**What you are asked to do:**
Leave the pictures out and write out exactly the lines from the top of the entries through the line containing "pA, pB = (1122, 1535), (1118, 1645);".
# start of Raw data
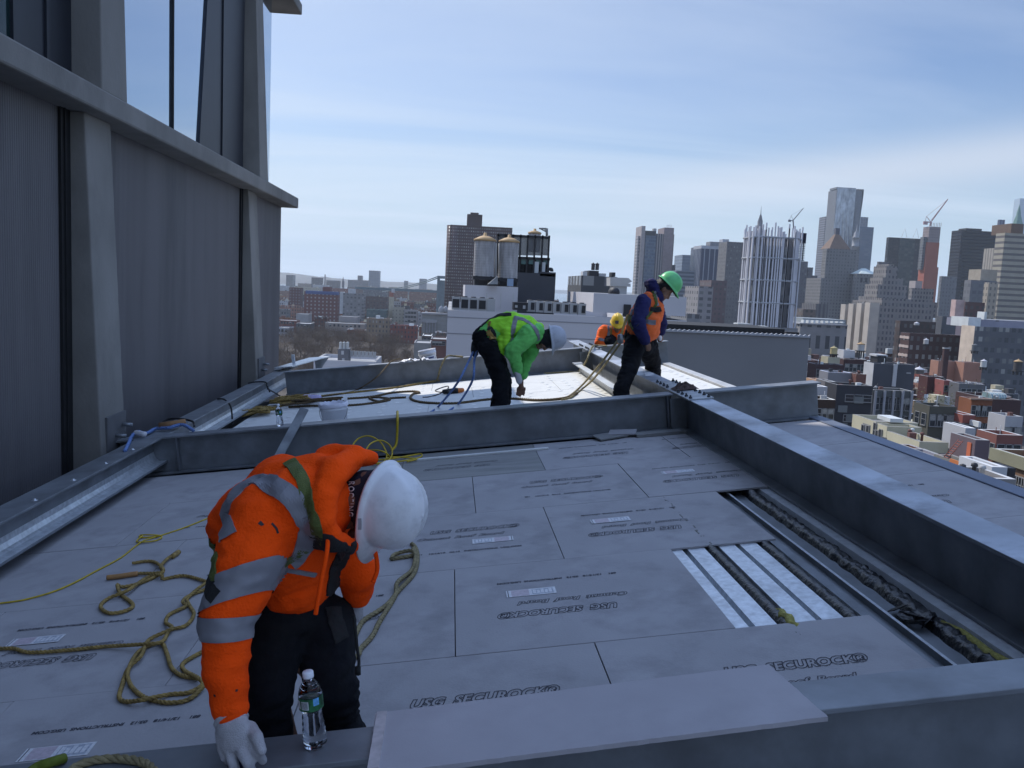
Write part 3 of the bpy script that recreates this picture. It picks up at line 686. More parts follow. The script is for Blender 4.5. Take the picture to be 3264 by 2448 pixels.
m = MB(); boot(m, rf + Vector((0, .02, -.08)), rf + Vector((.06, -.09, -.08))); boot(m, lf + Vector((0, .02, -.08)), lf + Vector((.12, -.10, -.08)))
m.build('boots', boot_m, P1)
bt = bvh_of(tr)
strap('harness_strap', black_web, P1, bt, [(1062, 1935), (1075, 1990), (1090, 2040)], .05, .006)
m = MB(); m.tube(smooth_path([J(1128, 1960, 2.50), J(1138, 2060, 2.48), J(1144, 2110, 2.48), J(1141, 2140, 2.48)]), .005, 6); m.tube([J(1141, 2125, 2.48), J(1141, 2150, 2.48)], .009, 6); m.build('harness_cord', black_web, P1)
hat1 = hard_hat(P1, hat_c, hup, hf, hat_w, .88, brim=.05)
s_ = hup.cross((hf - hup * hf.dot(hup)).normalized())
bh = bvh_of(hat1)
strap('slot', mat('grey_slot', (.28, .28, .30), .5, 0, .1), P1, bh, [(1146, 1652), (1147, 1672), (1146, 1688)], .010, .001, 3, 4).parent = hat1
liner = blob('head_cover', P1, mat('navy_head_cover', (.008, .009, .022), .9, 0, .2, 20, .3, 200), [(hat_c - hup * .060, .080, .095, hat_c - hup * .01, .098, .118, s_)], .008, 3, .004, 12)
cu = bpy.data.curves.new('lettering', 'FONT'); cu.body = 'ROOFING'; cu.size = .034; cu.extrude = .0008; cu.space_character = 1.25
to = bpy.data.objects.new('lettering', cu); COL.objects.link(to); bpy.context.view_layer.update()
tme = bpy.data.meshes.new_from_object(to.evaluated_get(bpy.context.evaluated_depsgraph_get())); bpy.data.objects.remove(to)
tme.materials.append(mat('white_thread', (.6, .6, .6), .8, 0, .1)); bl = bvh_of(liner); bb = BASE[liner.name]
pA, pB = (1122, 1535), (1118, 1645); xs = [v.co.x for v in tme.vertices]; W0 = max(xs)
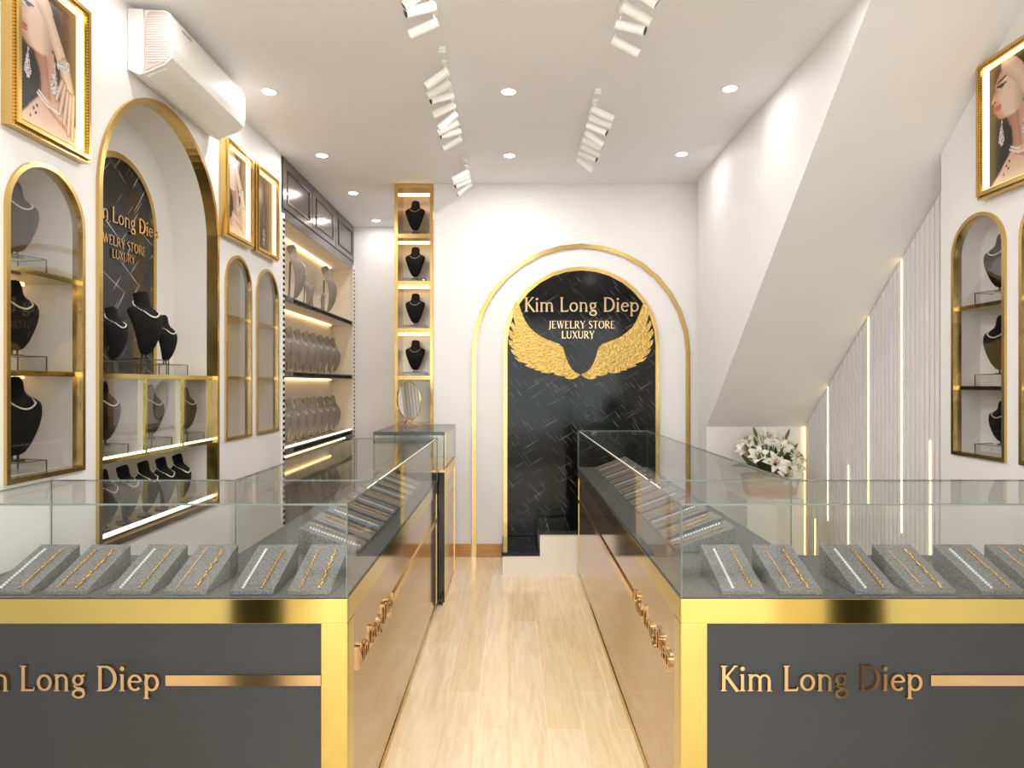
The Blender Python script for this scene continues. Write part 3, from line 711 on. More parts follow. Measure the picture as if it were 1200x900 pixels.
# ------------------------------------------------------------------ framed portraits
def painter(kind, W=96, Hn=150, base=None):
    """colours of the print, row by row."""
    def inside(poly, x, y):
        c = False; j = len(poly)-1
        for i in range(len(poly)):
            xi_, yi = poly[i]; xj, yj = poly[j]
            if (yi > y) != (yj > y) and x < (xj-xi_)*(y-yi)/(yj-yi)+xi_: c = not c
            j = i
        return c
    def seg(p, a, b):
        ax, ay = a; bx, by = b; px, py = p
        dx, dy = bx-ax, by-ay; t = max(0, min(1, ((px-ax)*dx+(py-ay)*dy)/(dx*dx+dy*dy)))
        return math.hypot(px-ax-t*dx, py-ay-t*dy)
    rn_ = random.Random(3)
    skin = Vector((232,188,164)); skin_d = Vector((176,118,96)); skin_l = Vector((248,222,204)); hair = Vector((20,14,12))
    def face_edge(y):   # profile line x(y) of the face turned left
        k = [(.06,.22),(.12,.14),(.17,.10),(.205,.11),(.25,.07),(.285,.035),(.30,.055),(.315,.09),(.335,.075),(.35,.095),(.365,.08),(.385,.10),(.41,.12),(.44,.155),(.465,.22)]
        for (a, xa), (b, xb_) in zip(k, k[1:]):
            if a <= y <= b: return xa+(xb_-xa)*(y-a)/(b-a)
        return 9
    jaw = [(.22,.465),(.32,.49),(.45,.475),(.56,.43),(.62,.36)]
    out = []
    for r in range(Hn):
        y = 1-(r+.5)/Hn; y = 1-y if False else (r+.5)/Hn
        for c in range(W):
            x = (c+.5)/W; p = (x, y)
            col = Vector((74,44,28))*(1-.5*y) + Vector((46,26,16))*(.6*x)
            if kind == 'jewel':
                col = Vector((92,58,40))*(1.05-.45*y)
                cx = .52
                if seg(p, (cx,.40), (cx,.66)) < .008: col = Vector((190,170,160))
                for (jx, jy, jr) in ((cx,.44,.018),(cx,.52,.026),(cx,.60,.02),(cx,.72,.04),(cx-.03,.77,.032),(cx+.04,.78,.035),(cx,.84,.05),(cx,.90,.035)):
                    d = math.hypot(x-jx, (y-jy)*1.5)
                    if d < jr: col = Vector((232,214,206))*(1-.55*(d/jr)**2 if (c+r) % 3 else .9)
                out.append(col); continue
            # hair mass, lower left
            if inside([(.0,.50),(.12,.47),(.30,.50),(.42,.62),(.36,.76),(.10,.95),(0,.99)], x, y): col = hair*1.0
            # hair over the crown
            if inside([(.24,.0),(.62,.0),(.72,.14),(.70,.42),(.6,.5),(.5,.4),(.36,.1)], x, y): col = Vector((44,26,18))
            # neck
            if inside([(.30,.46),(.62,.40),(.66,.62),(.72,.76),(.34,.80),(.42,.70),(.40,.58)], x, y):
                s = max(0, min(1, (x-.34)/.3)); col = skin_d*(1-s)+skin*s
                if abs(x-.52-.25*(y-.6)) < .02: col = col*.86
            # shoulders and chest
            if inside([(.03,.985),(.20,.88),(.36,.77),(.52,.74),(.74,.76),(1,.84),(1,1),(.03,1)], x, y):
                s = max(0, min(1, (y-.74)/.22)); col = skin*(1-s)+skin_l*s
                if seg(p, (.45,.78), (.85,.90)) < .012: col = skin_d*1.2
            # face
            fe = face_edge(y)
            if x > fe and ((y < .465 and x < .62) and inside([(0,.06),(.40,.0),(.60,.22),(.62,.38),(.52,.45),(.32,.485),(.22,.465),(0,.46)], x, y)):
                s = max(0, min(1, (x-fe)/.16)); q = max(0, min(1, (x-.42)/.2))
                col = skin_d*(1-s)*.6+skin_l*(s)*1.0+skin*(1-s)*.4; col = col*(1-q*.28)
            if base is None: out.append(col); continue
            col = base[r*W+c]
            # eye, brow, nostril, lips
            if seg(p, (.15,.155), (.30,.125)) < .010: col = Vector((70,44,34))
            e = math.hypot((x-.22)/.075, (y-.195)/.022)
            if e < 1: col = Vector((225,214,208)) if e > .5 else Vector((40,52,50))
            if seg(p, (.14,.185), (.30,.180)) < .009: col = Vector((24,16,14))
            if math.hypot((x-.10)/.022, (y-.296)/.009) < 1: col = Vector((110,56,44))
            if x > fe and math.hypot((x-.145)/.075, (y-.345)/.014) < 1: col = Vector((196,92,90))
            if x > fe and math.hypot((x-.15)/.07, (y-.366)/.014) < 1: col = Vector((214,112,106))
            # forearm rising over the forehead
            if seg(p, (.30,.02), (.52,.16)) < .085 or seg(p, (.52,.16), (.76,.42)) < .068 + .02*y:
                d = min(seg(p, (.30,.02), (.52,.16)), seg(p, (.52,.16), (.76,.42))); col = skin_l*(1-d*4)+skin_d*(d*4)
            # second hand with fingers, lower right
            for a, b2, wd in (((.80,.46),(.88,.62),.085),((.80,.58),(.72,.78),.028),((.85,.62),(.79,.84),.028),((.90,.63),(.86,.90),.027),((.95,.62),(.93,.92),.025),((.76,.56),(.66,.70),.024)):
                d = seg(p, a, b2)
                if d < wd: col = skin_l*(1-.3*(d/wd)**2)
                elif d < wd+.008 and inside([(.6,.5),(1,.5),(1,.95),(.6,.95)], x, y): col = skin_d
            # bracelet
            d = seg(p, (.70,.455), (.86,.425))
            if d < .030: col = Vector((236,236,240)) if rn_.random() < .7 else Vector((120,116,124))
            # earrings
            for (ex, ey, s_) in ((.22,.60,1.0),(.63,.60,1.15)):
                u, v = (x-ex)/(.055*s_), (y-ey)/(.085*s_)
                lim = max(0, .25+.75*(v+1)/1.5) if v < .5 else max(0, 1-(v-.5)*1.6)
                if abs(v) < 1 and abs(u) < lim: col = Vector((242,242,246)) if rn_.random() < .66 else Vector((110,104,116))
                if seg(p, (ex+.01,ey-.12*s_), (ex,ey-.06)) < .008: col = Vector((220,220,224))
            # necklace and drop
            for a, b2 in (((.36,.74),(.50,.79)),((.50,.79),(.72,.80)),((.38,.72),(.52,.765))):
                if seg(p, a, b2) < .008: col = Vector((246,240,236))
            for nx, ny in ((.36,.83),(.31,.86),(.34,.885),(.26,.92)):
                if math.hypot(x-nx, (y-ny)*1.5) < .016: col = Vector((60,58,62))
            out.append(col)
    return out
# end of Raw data
**Expected answer:**
Write part 3 of the bpy script that recreates this picture. It picks up at line 686. More parts follow. The script is for Blender 4.5. Take the picture to be 3264 by 2448 pixels.
m = MB(); boot(m, rf + Vector((0, .02, -.08)), rf + Vector((.06, -.09, -.08))); boot(m, lf + Vector((0, .02, -.08)), lf + Vector((.12, -.10, -.08)))
m.build('boots', boot_m, P1)
bt = bvh_of(tr)
strap('harness_strap', black_web, P1, bt, [(1062, 1935), (1075, 1990), (1090, 2040)], .05, .006)
m = MB(); m.tube(smooth_path([J(1128, 1960, 2.50), J(1138, 2060, 2.48), J(1144, 2110, 2.48), J(1141, 2140, 2.48)]), .005, 6); m.tube([J(1141, 2125, 2.48), J(1141, 2150, 2.48)], .009, 6); m.build('harness_cord', black_web, P1)
hat1 = hard_hat(P1, hat_c, hup, hf, hat_w, .88, brim=.05)
s_ = hup.cross((hf - hup * hf.dot(hup)).normalized())
bh = bvh_of(hat1)
strap('slot', mat('grey_slot', (.28, .28, .30), .5, 0, .1), P1, bh, [(1146, 1652), (1147, 1672), (1146, 1688)], .010, .001, 3, 4).parent = hat1
liner = blob('head_cover', P1, mat('navy_head_cover', (.008, .009, .022), .9, 0, .2, 20, .3, 200), [(hat_c - hup * .060, .080, .095, hat_c - hup * .01, .098, .118, s_)], .008, 3, .004, 12)
cu = bpy.data.curves.new('lettering', 'FONT'); cu.body = 'ROOFING'; cu.size = .034; cu.extrude = .0008; cu.space_character = 1.25
to = bpy.data.objects.new('lettering', cu); COL.objects.link(to); bpy.context.view_layer.update()
tme = bpy.data.meshes.new_from_object(to.evaluated_get(bpy.context.evaluated_depsgraph_get())); bpy.data.objects.remove(to)
tme.materials.append(mat('white_thread', (.6, .6, .6), .8, 0, .1)); bl = bvh_of(liner); bb = BASE[liner.name]
pA, pB = (1122, 1535), (1118, 1645); xs = [v.co.x for v in tme.vertices]; W0 = max(xs)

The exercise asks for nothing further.